Chilean Actor Alejandro Sieveking Dies at 85

Alejandro Sieveking in Old Cats (2011) by Sebastián Silva and Pedro Peirano

Alejandro Sieveking in Old Cats (2011) by Sebastián Silva and Pedro Peirano

Veteran Chilean actor and playwright Alejandro Sieveking has died today at age 85 in Santiago. A renowned and prolific actor, he participated in numerous films working with directors Pablo Larraín, Sebastián Silva and Alicia Scherson, among others. His 1967 theater play Three Sad Tigers / Tres tristes tigres was adapted to cinema by Raúl Ruiz, marking his debut feature film and wining the Golden Leopard for Best Film at the 1969 edition of the Locarno Film Festival. Sieveking was also a regular collaborator with legendary folk singer and theater director Víctor Jara.

Born in Rengo, Chile on September 5, 1934, he studied architecture at the Universidad de Chile, where he started acting in college plays.
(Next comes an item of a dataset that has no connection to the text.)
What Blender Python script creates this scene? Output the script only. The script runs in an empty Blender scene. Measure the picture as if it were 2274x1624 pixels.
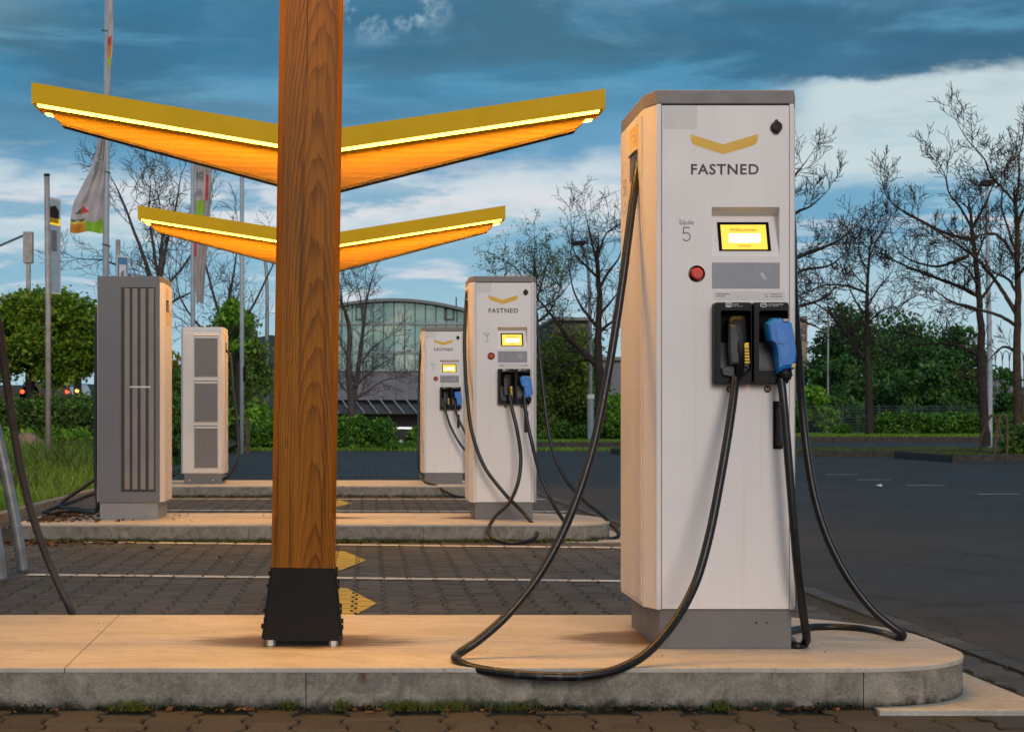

His interest in acting made him switch careers and he ended up studing at the Theater Institute at the same university. He met Víctor Jara in college and the established a strong friendship and a longstanding professional partnership, one as a playwright and the other as a theater director.

In 1959, Sieveking won the Municipal Prize of Santiago Theater with the play Parecido a la felicidad, directed by Jara, which successfully toured around Latin America. Other key collaboration between both artists was the theater play La remolienda, a folk comedy which became a staple of Chilean theater. In 1961 he married actress Bélgica Castro.

The Winter by Emiliano Torres

The Winter by Emiliano Torres

Following the 1973 coup d’etat Sieveking and his wife went into exile to Costa Rica. In San José he founded the Teatro del Ángel, as a continuation of his Chilean experience and where he worked for eleven years. In 1984 he returned to Chile and began working as a screenwriter on National Television.

Sieveking’s film debut was in the 2005 film Play, the debut feature by Alicia Scherson, winner of the Best New Narrative Director at the Tribeca Film Festival. In 2007 he acted in the comedy film Life Kills Me / La vida me mata, the debut feature by Sebastián Silva about an unlikely friendship between a grieving cinematographer and a morbidly obsessed drifter.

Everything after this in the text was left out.